В августе семья отдыхала в гостинице на берегу Тумзее, озера в горах неподалеку от Берхтесгадена. Именно оттуда Фрейд писал Флису это сердитое письмо. Погода стояла жаркая, озеро манило к себе, и Фрейд с сыновьями предпочитали проводить время не в горах, а у воды, где они купались и ловили рыбу.
Туристы— однодневки кричали с противоположного берега, что они заказывают на обед в гостинице. «Гуляш с клецками!» -раздавалось над озерной гладью.
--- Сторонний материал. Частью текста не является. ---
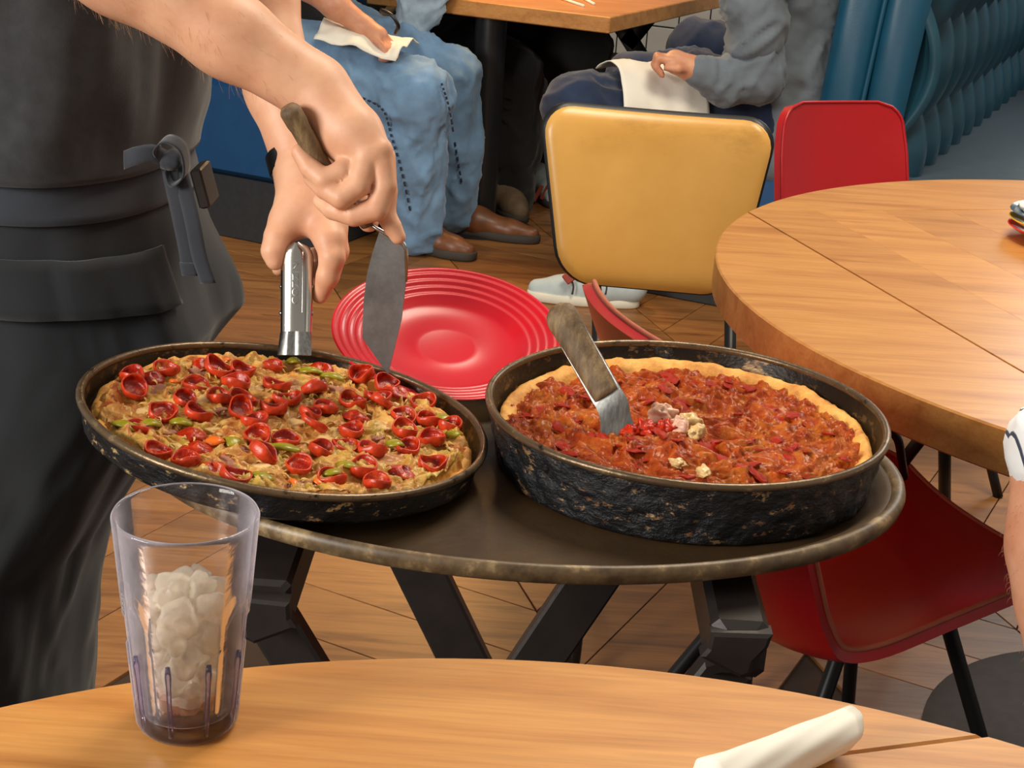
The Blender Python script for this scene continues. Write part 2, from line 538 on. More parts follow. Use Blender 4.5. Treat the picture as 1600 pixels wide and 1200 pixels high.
t = NT('brushed_steel'); v = t.coords(scale=(60, 60, 4))
t.l(t.ramp(t.noise(v, 6, 4), [(.3, srgb(140, 140, 138)), (.7, srgb(190, 190, 186))]), t.b.inputs['Base Color'])
t.set(Metallic=1.0, Roughness=.28); M['steel'] = t.m
t = NT('scuffed_steel_blade'); v = t.coords()
t.l(t.ramp(t.noise(v, 18, 6, .7), [(.3, srgb(96, 100, 102)), (.7, srgb(144, 148, 150))]), t.b.inputs['Base Color'])
t.set(Metallic=.65, Roughness=.34); t.bump(t.noise(v, 400, 2), .04); M['blade'] = t.m
M['chrome'] = plain('polished_steel_handle', srgb(200, 196, 190), .16, 1.0, .06, 20)
M['old_wood'] = wood('weathered_handle_wood', [(.25, srgb(62, 44, 30)), (.5, srgb(116, 88, 58)), (.75, srgb(150, 126, 88))], 0, 3, .7, 0, .05, .3)
t = NT('weathered_spatula_wood'); v = t.coords(scale=(8, 8, 2))
t.l(t.ramp(t.noise(v, 10, 8, .7), [(.3, srgb(62, 46, 30)), (.5, srgb(108, 86, 58)), (.7, srgb(150, 128, 90))]), t.b.inputs['Base Color'])
t.set(Roughness=.65); t.bump(t.noise(v, 40, 5), .35); M['spatula_wood'] = t.m

t = NT('red_glazed_plate'); v = t.coords()
t.l(t.ramp(t.noise(v, 6, 3), [(.3, srgb(186, 14, 32)), (.7, srgb(200, 22, 40))]), t.b.inputs['Base Color'])
t.set(Roughness=.28); M['plate'] = t.m

def skin(name, a, b):
    t = NT(name); v = t.coords()
    t.l(t.ramp(t.noise(v, 26, 6, .6), [(.3, a), (.7, b)]), t.b.inputs['Base Color'])
    t.set(Roughness=.5, Subsurface_Weight=.12, Subsurface_Scale=.006)
    t.b.inputs['Subsurface Radius'].default_value = (1, .35, .2)
    t.bump(t.noise(v, 500, 3), .06, .001); return t.m
M['skin'] = skin('fair_skin', srgb(208, 150, 118), srgb(226, 176, 142))
M['skin2'] = skin('ruddy_skin', srgb(196, 130, 98), srgb(214, 156, 124))
def cloth(name, col, var=.18, scale=40, weave=900, bump=.25, rough=.9):
    t = NT(name); v = t.coords()
    lo = tuple(c * (1 - var) for c in col[:3]) + (1,); hi = tuple(min(1, c * (1 + var)) for c in col[:3]) + (1,)
    t.l(t.ramp(t.noise(v, scale, 5), [(.3, lo), (.7, hi)]), t.b.inputs['Base Color'])
    t.set(Roughness=rough, Sheen_Weight=.2); t.bump(t.noise(v, weave, 2), bump, .001); return t.m
M['tshirt'] = cloth('charcoal_tshirt_knit', srgb(44, 45, 48), .25, 60)
M['apron'] = cloth('black_apron_cotton', srgb(23, 26, 31), .22, 12)
M['tie'] = cloth('apron_tie_cotton', srgb(44, 49, 58), .12, 30)
M['jeans_light'] = cloth('faded_light_denim', srgb(116, 152, 188), .22, 14)
M['jeans_dark'] = cloth('dark_blue_denim', srgb(28, 44, 72), .3, 16)
M['grey_tee'] = cloth('slate_grey_jersey', srgb(104, 114, 124), .1, 14)
M['black_cloth'] = cloth('black_trouser_cloth', srgb(24, 23, 25), .15, 20)
M['denim_jacket'] = cloth('pale_denim_jacket', srgb(150, 172, 190), .18, 20)
M['napkin'] = plain('white_paper_napkin', srgb(236, 232, 220), .9, 0, .03, 12, .12, 60)
M['leather'] = plain('brown_leather', srgb(116, 70, 40), .4, 0, .3, 20)
M['hair'] = plain('light_brown_hair', srgb(186, 136, 96), .5)
M['sole'] = plain('dark_rubber_sole', srgb(66, 60, 54), .8)
M['beige_suede'] = plain('beige_suede', srgb(110, 90, 68), .9, 0, .2, 30)
M['white_shoe'] = plain('pale_sneaker_mesh', srgb(186, 200, 202), .7, 0, .06, 30)
M['white_sole'] = plain('cream_foam_sole', srgb(226, 222, 204), .7, 0, .04)
M['rust'] = plain('rust_red_trim', srgb(150, 58, 42), .7)
M['watch'] = plain('black_watch_rubber', srgb(18, 18, 20), .35)
t = NT('striped_white_shirt'); v = t.coords(rot=(0, 0.35, 0))
sx = t.n('ShaderNodeSeparateXYZ'); t.l(v, sx.inputs[0])
fr = t.n('ShaderNodeMath', operation='MULTIPLY'); t.l(sx.outputs['X'], fr.inputs[0]); fr.inputs[1].default_value = 62
f2 = t.n('ShaderNodeMath', operation='FRACT'); t.l(fr.outputs[0], f2.inputs[0])
t.l(t.ramp(f2.outputs[0], [(0, srgb(60, 66, 84)), (.1, srgb(60, 66, 84)), (.14, srgb(232, 232, 232)), (1, srgb(232, 232, 232))]), t.b.inputs['Base Color'])
t.set(Roughness=.9); M['striped'] = t.m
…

Фрейд сидел в лодке, опустив руку в зеленую воду, и слушал их с неодобрением.
Однажды утром двое сыновей Фрейда, одиннадцатилетний Мартин и десятилетний Оливер, ловили у дороги рыбу, а деревенские начали кричать на них, называя их евреями и ворами. Позже в тот же день целая компания, на этот раз с женщинами, пыталась преградить отцу с детьми дорогу. Они «вооружились палками и зонтиками», по словам Мартина, рассказчика этой истории. Фрейд замахал тростью и пошел прямо на них, от чего те безропотно разошлись, как обычно делают хулиганы.
Фрейд повел себя совсем не так, как когда-то его собственный отец во Фрейбурге, когда христианин сбил с него шапку в грязь, а начитанный Зигмунд-школьник был вынужден искать утешение в легенде о Ганнибале. Возможно, у Тумзее он вспомнил о Ганнибале.
Друзьями и коллегами Фрейда, как и других евреев среднего класса Вены, были в первую очередь евреи. Как и остальные, он испытывал смешанные чувства к своей национальности. Ассимилировавшиеся семьи, как Фрейды или Бернейсы, не любили евреев «низшего» типа. В письме, написанном Фрейду Минной в 1910 году, когда она во время отпуска следила за квартирой, говорилось, что приходили «евреи-электрики», которые, конечно, были «слишком утонченными, чтобы убрать за собой грязь».
Но Фрейд, западный ученый и атеист, в то же время оставался евреем, фантазии которого объединяли его с историей его народа. По мере усиления антисемитизма Фрейда все больше одолевали размышления о своих корнях. Надежда евреев Центральной Европы на лучшее будущее, столь сильная в молодости Фрейда, начинала ослабевать. Старая христианская ненависть к чужакам проявлялась все сильнее.
В Вене мэр Люгер с приятелями вовсю строили дома, проводили трамвайные пути и играли на популярных мифах о золотых днях старой Вены, когда пригородные виноградники были полны сытых и веселых граждан с золотым сердцем и работящими руками, говорящих на местном диалекте, а не с гортанным акцентом некоторых иммигрантов.